Two months after Border Patrol agents made a series of controversial arrests in the Inland Empire, federal officials are finalizing a policy to limit the agency's operations in interior areas.
Documents and interviews show that Department of Homeland Security officials want to concentrate Border Patrol agents at the borders and limit their inland activity to arresting illegal immigrants while they are traveling from the border and at transportation centers such as Los Angeles International Airport and highway checkpoints such as those in Temecula and San Clemente.
Authorities said the changes were under discussion before the June arrests, which stirred protests in the Latino community. About 450 suspected illegal immigrants in Riverside, San Bernardino and San Diego counties were arrested in less than a month by a specially trained team of 12 agents called the Mobile Patrol Group.
Agents arrested the immigrants in residential and commercial areas, saying they were acting on information about smuggling. The arrests ended when a Homeland Security official said the sweeps violated agency policy because they had not been approved in Washington.
Gloria Chavez, a spokeswoman for U.S. Customs and Border Protection, the parent agency of the Border Patrol, said the proposal is being finalized in a memorandum that will clearly define the responsibilities of the Border Patrol and the U.S. Immigration and Customs Enforcement.
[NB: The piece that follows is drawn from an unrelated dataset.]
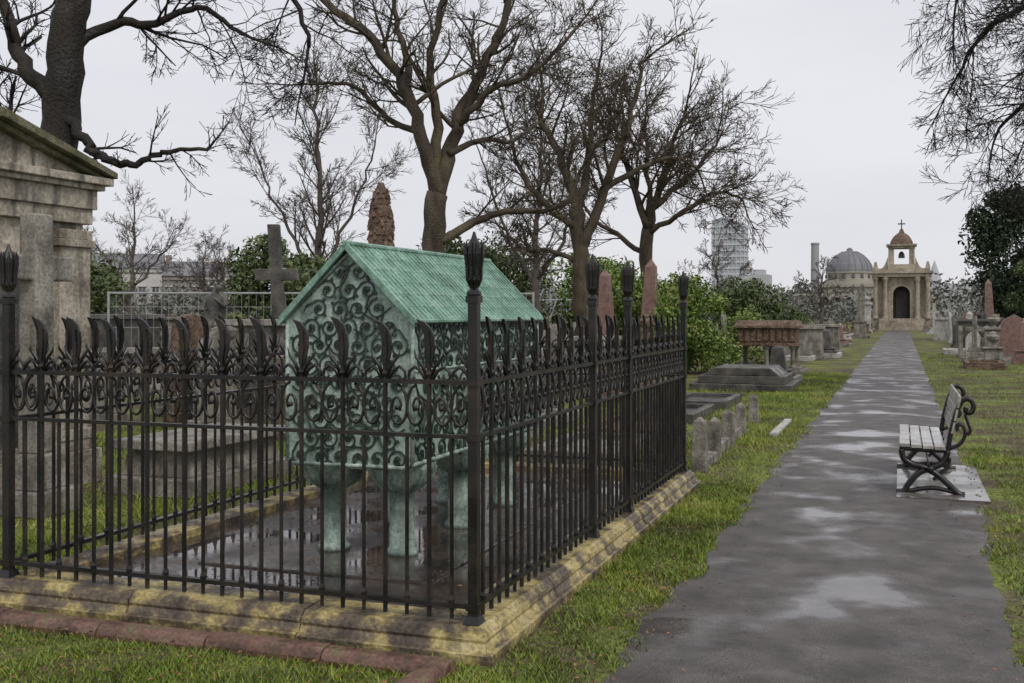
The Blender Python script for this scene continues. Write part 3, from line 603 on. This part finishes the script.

Both agencies are part of the Department of Homeland Security.
The Border Patrol will take the lead at the border and on all arrests of illegal immigrants in inland areas as they travel north; ICE agents will focus on enforcement away from border areas and take the lead on all immigration investigations.
Still to be defined, however, is where the border region ends and the inland area begins.
The proposed policy is already drawing fire from Border Patrol agents.
Joseph Dassaro -- president of the National Border Patrol Council, Local 1613, the union that represents 1,500 agents in San Diego -- said ICE was not equipped to enforce immigration law.
ICE agents already conduct investigations of immigrant smuggling rings, in addition to crimes such as terrorism, child pornography, copyright infringement, drug smuggling and customs violations.
"The mission of ICE agents is broad and diluted. They don't know whether they should be going after terrorists, child pornographers or smuggling rings," Dassaro said.